*Instructions for the task*. Output all the data exactly. Pictures do not belong in the copy.

*Data provided*.
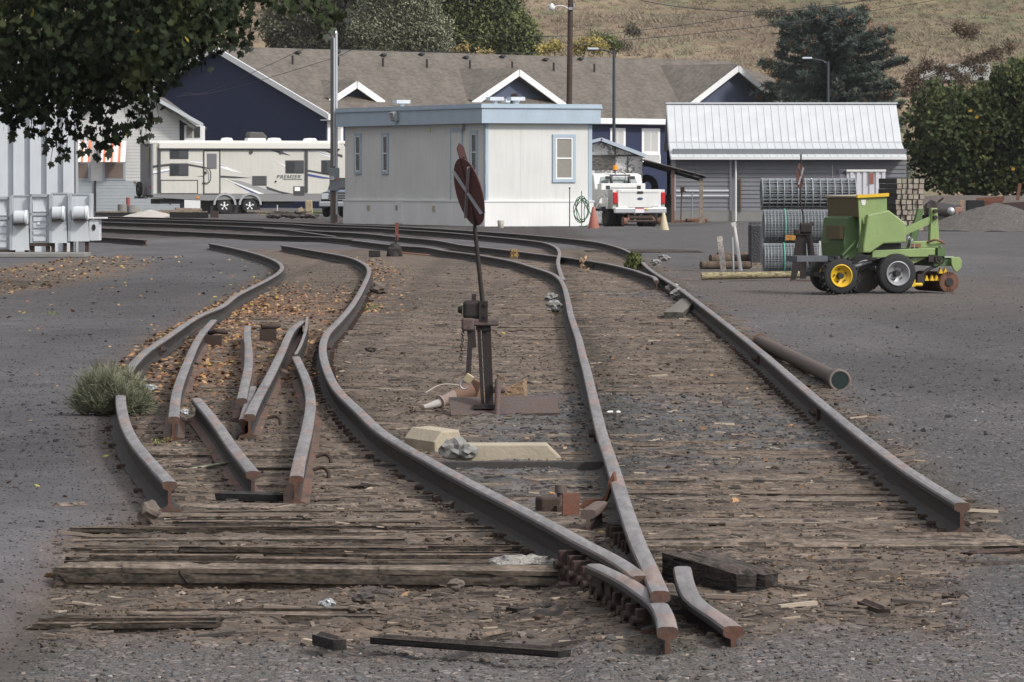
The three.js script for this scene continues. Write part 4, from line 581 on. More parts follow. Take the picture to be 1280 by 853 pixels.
  sw([[244, 219.5], [262, 218], [290, 219.6], [310, 221.5], [290, 222], [268, 220.8]], darkS); sw([[280, 223], [296, 225], [340, 239], [352, 241.6], [326, 241.6]], swG); sw([[280, 223], [326, 241.6], [319, 241.6], [276, 222]], swW, .016); sw([[290, 229], [318, 241.6], [314, 241.6]], swB, .02); sw([[328, 232], [345, 238], [362, 242], [350, 242], [330, 236]], darkS, .018); sw([[333, 186.5], [345, 187.5], [359, 193.5], [346, 191]], darkS); sw([[338, 200], [352, 206], [352, 207.5]], swW); sw([[379, 211], [395, 214], [413, 218], [413, 219.6], [395, 216.4], [379, 213.5]], darkS); sw([[379, 216], [398, 220], [415, 222.5], [398, 222.4], [379, 219]], swB); sw([[383, 186], [390, 186], [414, 196], [414, 199]], swW); sw([[385, 186.5], [398, 190], [412, 195.6]], swB, .016); sw([[400, 186.5], [422, 192.5], [422, 196], [405, 189.6]], darkS);
  for (const x of [X(277.6), X(308.5)]) { const w = new THREE.Group(); w.name = 'wheel'; w.position.set(x, .4, -.14); g.add(w); new MB().lathe([[.2, -.12], [.36, -.12], [.4, -.07], [.4, .07], [.36, .12], [.2, .12]], [0, 0, 0], [Math.PI / 2, 0, 0], 26).build('tyre', rubber, w); new MB().add(new THREE.CylinderGeometry(.25, .25, .08, 22), [0, 0, .05], [Math.PI / 2, 0, 0]).build('rim', black, w); const sk = new MB(); for (let k = 0; k < 5; k++) { const a = k / 5 * 6.283 + .31; sk.bar([0, 0, .11], [.22 * Math.cos(a), .22 * Math.sin(a), .1], .06, .03).box(.09, .09, .03, .2 * Math.cos(a), .2 * Math.sin(a), .1, 0, 0, a); } sk.build('spoke', swW, w);
    const ar = new MB(), pts = [], out = []; for (let k = 0; k <= 12; k++) { const a = k / 12 * Math.PI; pts.push([x + .5 * Math.cos(a), .45 + .5 * Math.sin(a)]); out.unshift([x + .6 * Math.cos(a), .45 + .62 * Math.sin(a)]); } ar.prism([...pts, ...out], .0, .1).build('fender', M('fender_grey', lin(.32, .32, .33), { rough: .6 }), g); }
  new MB().span(X(262), X(323), Y(266), Y(245), -W + .1, -.3).build('wheel_well', black, g); new MB().bar([X(205), Y(246), -.3], [X(214), Y(255), -.3], .06, .06).box(1.6, .2, W - .4, X(345), Y(253), -W / 2).box(1.2, .25, W - .4, X(215), Y(251), -W / 2).build('underframe', black, g);
  new MB().lathe([[.001, .17], [.3, .15], [.4, 0]], [X(343), Y(175), -.8]).build('roof_vent', swW, g); new MB().lathe([[.001, .17], [.26, .15], [.34, 0]], [X(285), Y(175), -.8]).build('roof_vent', swW, g); new MB().rbox(.95, .2, .7, .05, X(318), Y(174), -.5).build('roof_hatch', swW, g); new MB().lathe([[.001, .16], [.3, .14], [.4, 0]], [X(387), Y(175), -.8]).build('roof_vent', swW, g);
  { const ac = new MB().prism([[0, 0], [.95, 0], [.95, .2], [.75, .42], [.1, .45], [0, .36]], -.75, 0, .05).g[0]; new MB().add(ac, [X(313.5), Y(174.5), -1.0]).build('air_conditioner', M('ac_dark', lin(.07, .065, .06), { rough: .6 }), g); }
  const font = await new FontLoader().loadAsync('fonts/droid/droid_sans_bold.typeface.json');
  const tg = new TextGeometry('PREMIER', { font, size: .17, depth: .012, curveSegments: 3 }); tg.computeBoundingBox(); const tw = tg.boundingBox.max.x; const sc = (X(371) - X(341)) / tw; tg.scale(sc, 1, 1); const mm = new THREE.Matrix4().makeShear(.25, 0, 0, 0, 0, 0); { const q = tg.attributes.position; for (let i = 0; i < q.count; i++) q.setX(i, q.getX(i) + .25 * q.getY(i)); } tg.translate(X(340.5), Y(222), .005); mesh('lettering', boxUV(strip(tg)), M('letter_grey', lin(.13, .13, .14), { rough: .4 }), g); new MB().span(X(349), X(372.5), Y(223.9), Y(222.9), 0, .012).build('lettering_rule', M('letter_grey'), g);
}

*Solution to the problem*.
The three.js script for this scene continues. Write part 4, from line 581 on. More parts follow. Take the picture to be 1280 by 853 pixels.
  sw([[244, 219.5], [262, 218], [290, 219.6], [310, 221.5], [290, 222], [268, 220.8]], darkS); sw([[280, 223], [296, 225], [340, 239], [352, 241.6], [326, 241.6]], swG); sw([[280, 223], [326, 241.6], [319, 241.6], [276, 222]], swW, .016); sw([[290, 229], [318, 241.6], [314, 241.6]], swB, .02); sw([[328, 232], [345, 238], [362, 242], [350, 242], [330, 236]], darkS, .018); sw([[333, 186.5], [345, 187.5], [359, 193.5], [346, 191]], darkS); sw([[338, 200], [352, 206], [352, 207.5]], swW); sw([[379, 211], [395, 214], [413, 218], [413, 219.6], [395, 216.4], [379, 213.5]], darkS); sw([[379, 216], [398, 220], [415, 222.5], [398, 222.4], [379, 219]], swB); sw([[383, 186], [390, 186], [414, 196], [414, 199]], swW); sw([[385, 186.5], [398, 190], [412, 195.6]], swB, .016); sw([[400, 186.5], [422, 192.5], [422, 196], [405, 189.6]], darkS);
  for (const x of [X(277.6), X(308.5)]) { const w = new THREE.Group(); w.name = 'wheel'; w.position.set(x, .4, -.14); g.add(w); new MB().lathe([[.2, -.12], [.36, -.12], [.4, -.07], [.4, .07], [.36, .12], [.2, .12]], [0, 0, 0], [Math.PI / 2, 0, 0], 26).build('tyre', rubber, w); new MB().add(new THREE.CylinderGeometry(.25, .25, .08, 22), [0, 0, .05], [Math.PI / 2, 0, 0]).build('rim', black, w); const sk = new MB(); for (let k = 0; k < 5; k++) { const a = k / 5 * 6.283 + .31; sk.bar([0, 0, .11], [.22 * Math.cos(a), .22 * Math.sin(a), .1], .06, .03).box(.09, .09, .03, .2 * Math.cos(a), .2 * Math.sin(a), .1, 0, 0, a); } sk.build('spoke', swW, w);
    const ar = new MB(), pts = [], out = []; for (let k = 0; k <= 12; k++) { const a = k / 12 * Math.PI; pts.push([x + .5 * Math.cos(a), .45 + .5 * Math.sin(a)]); out.unshift([x + .6 * Math.cos(a), .45 + .62 * Math.sin(a)]); } ar.prism([...pts, ...out], .0, .1).build('fender', M('fender_grey', lin(.32, .32, .33), { rough: .6 }), g); }
  new MB().span(X(262), X(323), Y(266), Y(245), -W + .1, -.3).build('wheel_well', black, g); new MB().bar([X(205), Y(246), -.3], [X(214), Y(255), -.3], .06, .06).box(1.6, .2, W - .4, X(345), Y(253), -W / 2).box(1.2, .25, W - .4, X(215), Y(251), -W / 2).build('underframe', black, g);
  new MB().lathe([[.001, .17], [.3, .15], [.4, 0]], [X(343), Y(175), -.8]).build('roof_vent', swW, g); new MB().lathe([[.001, .17], [.26, .15], [.34, 0]], [X(285), Y(175), -.8]).build('roof_vent', swW, g); new MB().rbox(.95, .2, .7, .05, X(318), Y(174), -.5).build('roof_hatch', swW, g); new MB().lathe([[.001, .16], [.3, .14], [.4, 0]], [X(387), Y(175), -.8]).build('roof_vent', swW, g);
  { const ac = new MB().prism([[0, 0], [.95, 0], [.95, .2], [.75, .42], [.1, .45], [0, .36]], -.75, 0, .05).g[0]; new MB().add(ac, [X(313.5), Y(174.5), -1.0]).build('air_conditioner', M('ac_dark', lin(.07, .065, .06), { rough: .6 }), g); }
  const font = await new FontLoader().loadAsync('fonts/droid/droid_sans_bold.typeface.json');
  const tg = new TextGeometry('PREMIER', { font, size: .17, depth: .012, curveSegments: 3 }); tg.computeBoundingBox(); const tw = tg.boundingBox.max.x; const sc = (X(371) - X(341)) / tw; tg.scale(sc, 1, 1); const mm = new THREE.Matrix4().makeShear(.25, 0, 0, 0, 0, 0); { const q = tg.attributes.position; for (let i = 0; i < q.count; i++) q.setX(i, q.getX(i) + .25 * q.getY(i)); } tg.translate(X(340.5), Y(222), .005); mesh('lettering', boxUV(strip(tg)), M('letter_grey', lin(.13, .13, .14), { rough: .4 }), g); new MB().span(X(349), X(372.5), Y(223.9), Y(222.9), 0, .012).build('lettering_rule', M('letter_grey'), g);
}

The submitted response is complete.